Count the lines below that contain the word "scene". Give only the number.
-- start of DATA LINES --
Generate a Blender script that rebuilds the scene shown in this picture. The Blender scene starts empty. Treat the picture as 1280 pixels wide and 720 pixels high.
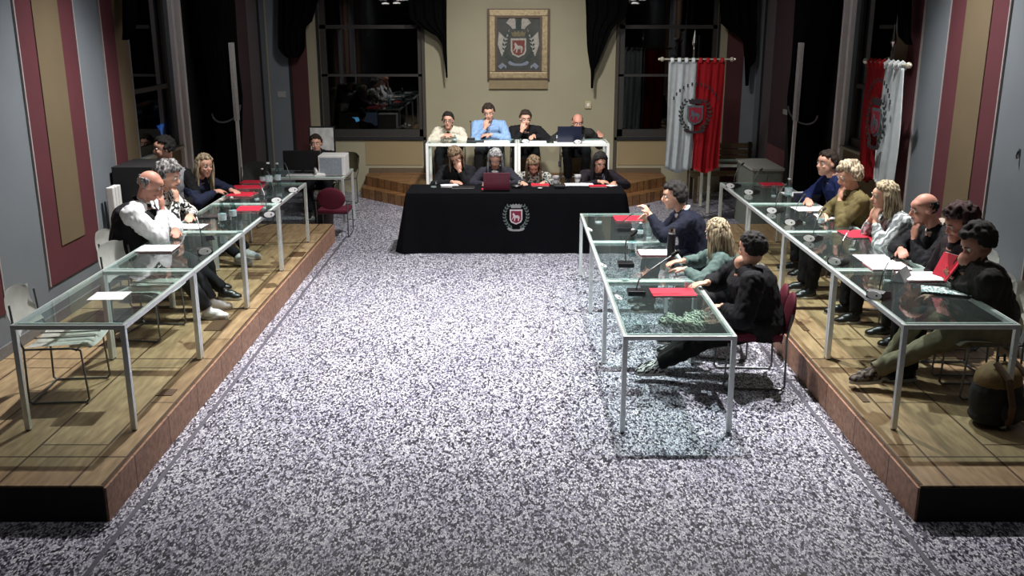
import bpy, bmesh, math, random
from mathutils import Vector, Matrix, noise
random.seed(7)
V = Vector
PI = math.pi
scn = bpy.context.scene
col = scn.collection
# ------------------------------------------------------------------ camera
FPX, PITCH, CAMH = 1200.0, math.radians(15.52), 2.7745
cd = bpy.data.cameras.new('camera'); cam = bpy.data.objects.new('camera', cd); col.objects.link(cam)
cam.location = (0, 0, CAMH); cam.rotation_euler = (PI/2 - PITCH, 0, 0)
cd.lens = FPX/1280*36; cd.sensor_width = 36; cd.clip_end = 100; cd.clip_start = 0.05
scn.camera = cam
_fw = V((0, math.cos(PITCH), -math.sin(PITCH))); _up = V((0, math.sin(PITCH), math.cos(PITCH)))
def ray(u, v): return V(((u-640)/FPX, 0, 0)) + _fw + _up*((360-v)/FPX)
def atz(u, v, z):
    r = ray(u, v); t = (z-CAMH)/r.z; return V((0, 0, CAMH)) + r*t
def aty(u, v, y):
    r = ray(u, v); t = y/r.y; return V((0, 0, CAMH)) + r*t
def atx(u, v, x):
    r = ray(u, v); t = x/r.x; return V((0, 0, CAMH)) + r*t
PH = 0.225      # platform height
TH = 0.72       # table height
# ------------------------------------------------------------------ materials
def srgb(r, g, b):
    f = lambda c: (c/255/12.92) if c/255 <= .04045 else ((c/255+.055)/1.055)**2.4
    return (f(r), f(g), f(b), 1)
MATS = {}
def newmat(name):
    m = bpy.data.materials.new(name); m.use_nodes = True
    nt = m.node_tree; nt.nodes.clear()
    out = nt.nodes.new('ShaderNodeOutputMaterial')
    return m, nt, out
def N(nt, t, **kw):
    n = nt.nodes.new(t)
    for k, v in kw.items():
        if k.startswith('_'): setattr(n, k[1:], v)
        else: n.inputs[k.replace('__', ' ')].default_value = v
    return n
def ramp(nt, fac, stops, interp='LINEAR'):
    r = nt.nodes.new('ShaderNodeValToRGB'); r.color_ramp.interpolation = interp
    e = r.color_ramp.elements
    while len(e) < len(stops): e.new(.5)
    for q, (p, c) in zip(e, stops): q.position = p; q.color = c
    nt.links.new(fac, r.inputs[0]); return r.outputs[0]
def mat(name, c, rough=.6, metal=0, var=.12, scale=30, bump=0, spec=.5, coat=0, sheen=0, stretch=(1, 1, 1)):
    """plain principled with a little procedural variation"""
    if name in MATS: return MATS[name]
    m, nt, out = newmat(name); L = nt.links
    b = N(nt, 'ShaderNodeBsdfPrincipled', Roughness=rough, Metallic=metal)
    b.inputs['Specular IOR Level'].default_value = spec
    b.inputs['Coat Weight'].default_value = coat
    b.inputs['Sheen Weight'].default_value = sheen
    tc = N(nt, 'ShaderNodeTexCoord'); mp = N(nt, 'ShaderNodeMapping'); mp.inputs['Scale'].default_value = stretch
    nz = N(nt, 'ShaderNodeTexNoise', Scale=scale, Detail=3)
    L.new(tc.outputs['Object'], mp.inputs[0]); L.new(mp.outputs[0], nz.inputs['Vector'])
    lo = tuple(x*(1-var) for x in c[:3])+(1,); hi = tuple(min(1, x*(1+var)) for x in c[:3])+(1,)
    L.new(ramp(nt, nz.outputs['Fac'], [(.3, lo), (.7, hi)]), b.inputs['Base Color'])
    if bump:
        bp = N(nt, 'ShaderNodeBump', Strength=bump, Distance=.01)
        L.new(nz.outputs['Fac'], bp.inputs['Height']); L.new(bp.outputs[0], b.inputs['Normal'])
    L.new(b.outputs[0], out.inputs[0]); MATS[name] = m; return m
def glassmat(name, tint, rough=.02, ior=1.5, extra=0.0, gcol=(1, 1, 1, 1), haze=0):
    if name in MATS: return MATS[name]
    m, nt, out = newmat(name); L = nt.links
    t = N(nt, 'ShaderNodeBsdfTransparent', Color=tint)
    g = N(nt, 'ShaderNodeBsdfGlossy', Color=gcol, Roughness=rough)
    f = N(nt, 'ShaderNodeFresnel', IOR=ior)
    a = N(nt, 'ShaderNodeMath', _operation='ADD'); a.inputs[1].default_value = extra; a.use_clamp = True
    mx = N(nt, 'ShaderNodeMixShader')
    geo = N(nt, 'ShaderNodeNewGeometry'); fr = N(nt, 'ShaderNodeMath', _operation='SUBTRACT'); fr.inputs[0].default_value = 1.0; ml = N(nt, 'ShaderNodeMath', _operation='MULTIPLY')
    L.new(geo.outputs['Backfacing'], fr.inputs[1]); L.new(f.outputs[0], a.inputs[0]); L.new(a.outputs[0], ml.inputs[0]); L.new(fr.outputs[0], ml.inputs[1]); L.new(ml.outputs[0], mx.inputs[0]); L.new(t.outputs[0], mx.inputs[1]); L.new(g.outputs[0], mx.inputs[2])
    if haze:
        df = N(nt, 'ShaderNodeBsdfDiffuse', Color=(.62, .74, .72, 1)); m3 = N(nt, 'ShaderNodeMixShader'); m3.inputs[0].default_value = haze
        L.new(mx.outputs[0], m3.inputs[1]); L.new(df.outputs[0], m3.inputs[2]); mx = m3
    L.new(mx.outputs[0], out.inputs[0]); MATS[name] = m; return m
def emit(name, c, s):
    if name in MATS: return MATS[name]
    m, nt, out = newmat(name); e = N(nt, 'ShaderNodeEmission', Color=c, Strength=s)
    nt.links.new(e.outputs[0], out.inputs[0]); MATS[name] = m; return m
def terrazzo():
    m, nt, out = newmat('terrazzo'); L = nt.links
    b = N(nt, 'ShaderNodeBsdfPrincipled', Roughness=.32)
    tc = N(nt, 'ShaderNodeTexCoord')
    v1 = N(nt, 'ShaderNodeTexVoronoi', Scale=84); v2 = N(nt, 'ShaderNodeTexVoronoi', Scale=84, _feature='DISTANCE_TO_EDGE')
    nz = N(nt, 'ShaderNodeTexNoise', Scale=1.1, Detail=4); n3 = N(nt, 'ShaderNodeTexNoise', Scale=60, Detail=2)
    mp = N(nt, 'ShaderNodeMapping'); mp.inputs['Scale'].default_value = (1.15, .55, 1); L.new(tc.outputs['Object'], mp.inputs[0])
    for n in (v1, v2): L.new(mp.outputs[0], n.inputs['Vector'])
    for n in (nz, n3): L.new(tc.outputs['Object'], n.inputs['Vector'])
    sep = N(nt, 'ShaderNodeSeparateColor'); L.new(v1.outputs['Color'], sep.inputs[0])
    chip = ramp(nt, sep.outputs[0], [(0, srgb(34, 34, 44)), (.16, srgb(84, 82, 96)), (.33, srgb(160, 158, 174)), (.52, srgb(214, 213, 224)), (.78, srgb(244, 244, 248))], 'CONSTANT')
    edge = ramp(nt, v2.outputs['Distance'], [(.02, srgb(120, 118, 132)), (.1, (1, 1, 1, 1))])
    mx = N(nt, 'ShaderNodeMix', _data_type='RGBA', _blend_type='MULTIPLY'); mx.inputs[0].default_value = 1
    L.new(chip, mx.inputs[6]); L.new(edge, mx.inputs[7])
    mot = ramp(nt, nz.outputs['Fac'], [(.3, (.78, .79, .84, 1)), (.7, (1, 1, 1, 1))])
    m2 = N(nt, 'ShaderNodeMix', _data_type='RGBA', _blend_type='MULTIPLY'); m2.inputs[0].default_value = 1
    L.new(mx.outputs[2], m2.inputs[6]); L.new(mot, m2.inputs[7])
    L.new(m2.outputs[2], b.inputs['Base Color']); L.new(b.outputs[0], out.inputs[0]); return m
def woodboards(name, c1, c2, seam, bw=1.38, rh=.18, rough=.4, rot=0, mort=.006):
    m, nt, out = newmat(name); L = nt.links
    b = N(nt, 'ShaderNodeBsdfPrincipled', Roughness=rough)
    tc = N(nt, 'ShaderNodeTexCoord'); mp = N(nt, 'ShaderNodeMapping'); mp.inputs['Rotation'].default_value = (0, 0, rot)
    L.new(tc.outputs['Object'], mp.inputs[0])
    br = N(nt, 'ShaderNodeTexBrick', Color1=c1, Color2=c2, Mortar=seam)
    br.inputs['Scale'].default_value = 1; br.inputs['Brick Width'].default_value = bw; br.inputs['Row Height'].default_value = rh
    br.inputs['Mortar Size'].default_value = mort; br.offset = .5
    L.new(mp.outputs[0], br.inputs['Vector'])
    nz = N(nt, 'ShaderNodeTexNoise', Scale=5, Detail=6); m2 = N(nt, 'ShaderNodeMapping'); m2.inputs['Scale'].default_value = (1, 6, 6) if not rot else (6, 1, 6)
    L.new(tc.outputs['Object'], m2.inputs[0]); L.new(m2.outputs[0], nz.inputs['Vector'])
    g = ramp(nt, nz.outputs['Fac'], [(.28, (.55, .5, .45, 1)), (.7, (1.08, 1.05, 1, 1))])
    mx = N(nt, 'ShaderNodeMix', _data_type='RGBA', _blend_type='MULTIPLY'); mx.inputs[0].default_value = 1
    L.new(br.outputs['Color'], mx.inputs[6]); L.new(g, mx.inputs[7]); L.new(mx.outputs[2], b.inputs['Base Color'])
    L.new(b.outputs[0], out.inputs[0]); return m
def patterned(name, kind, c1, c2, scale):
    if name in MATS: return MATS[name]
    m, nt, out = newmat(name); L = nt.links
    b = N(nt, 'ShaderNodeBsdfPrincipled', Roughness=.85); tc = N(nt, 'ShaderNodeTexCoord')
    if kind == 'zigzag':
        w = N(nt, 'ShaderNodeTexWave', Scale=scale, Distortion=6, Detail=1); w.inputs['Detail Scale'].default_value = 2.5; w.bands_direction = 'DIAGONAL'; f = w.outputs['Fac']
    elif kind == 'strand':
        mp = N(nt, 'ShaderNodeMapping'); mp.inputs['Scale'].default_value = (1, 1, .12); L.new(tc.outputs['Object'], mp.inputs[0])
        w = N(nt, 'ShaderNodeTexNoise', Scale=scale, Detail=3); L.new(mp.outputs[0], w.inputs['Vector']); f = w.outputs['Fac']
    elif kind == 'check':
        w = N(nt, 'ShaderNodeTexChecker', Scale=scale); f = w.outputs['Fac']
    else:
        w = N(nt, 'ShaderNodeTexVoronoi', Scale=scale); f = w.outputs['Distance']
    if kind != 'strand': L.new(tc.outputs['Object'], w.inputs['Vector'])
    L.new(ramp(nt, f, [(.4, c1), (.6, c2)]), b.inputs['Base Color']); L.new(b.outputs[0], out.inputs[0]); MATS[name] = m; return m
STEEL = mat('brushed_steel', (.74, .79, .78, 1), .3, .45, .06)
STEELD = mat('dark_steel', (.16, .17, .17, 1), .35, .8, .06)
CHROME = mat('chrome', (.75, .76, .77, 1), .15, 1, .03)
WHITEMETAL = mat('white_lacquered_metal', srgb(222, 224, 220), .4, 0, .03)
TGLASS = glassmat('table_glass', (.84, .92, .90, 1), .02, 1.45, .0, haze=.018)
GEDGE = mat('glass_edge', srgb(186, 214, 206), .2, 0, .08)
WGLASS = glassmat('window_glass', (.16, .16, .17, 1), .015, 1.55, .02)
CLEAR = glassmat('drinking_glass', (.9, .94, .94, 1), .03, 1.5, .07)
WATER = glassmat('bottle_glass', (.62, .74, .74, 1), .03, 1.5, .1)
BLACK = mat('black_plastic', (.012, .012, .014, 1), .35, 0, .1)
BLACKM = mat('black_matte', (.008, .008, .009, 1), .8, 0, .1)
WHITEP = mat('white_plastic', srgb(228, 228, 226), .4, 0, .03)
PAPER = mat('white_paper', srgb(244, 245, 246), .7, 0, .02)
REDF = mat('red_folder_card', srgb(206, 40, 62), .55, 0, .08)
REDD = mat('dark_red_card', srgb(122, 20, 40), .6, 0, .1)
VELVET = mat('black_curtain_cloth', (.006, .006, .007, 1), .95, 0, .2, 20, spec=.1)
BURG = mat('burgundy_upholstery', srgb(92, 26, 44), .75, 0, .12, 40, spec=.3)
WALLG = mat('grey_wall_paint', srgb(112, 119, 125), .85, 0, .05, 2)
WALLR = mat('dark_red_wall_paint', srgb(84, 34, 42), .85, 0, .1, 3)
WALLB = mat('ochre_wall_paint', srgb(104, 90, 66), .85, 0, .06, 2)
WALLC = mat('beige_plaster', srgb(150, 144, 120), .85, 0, .05, 1.5)
WALLD = mat('dark_plum_wall_paint', srgb(64, 44, 50), .85, 0, .08, 3)
WOODD = mat('dark_window_wood', (.02, .017, .014, 1), .5, 0, .2)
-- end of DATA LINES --
CORRECT ANSWER:
2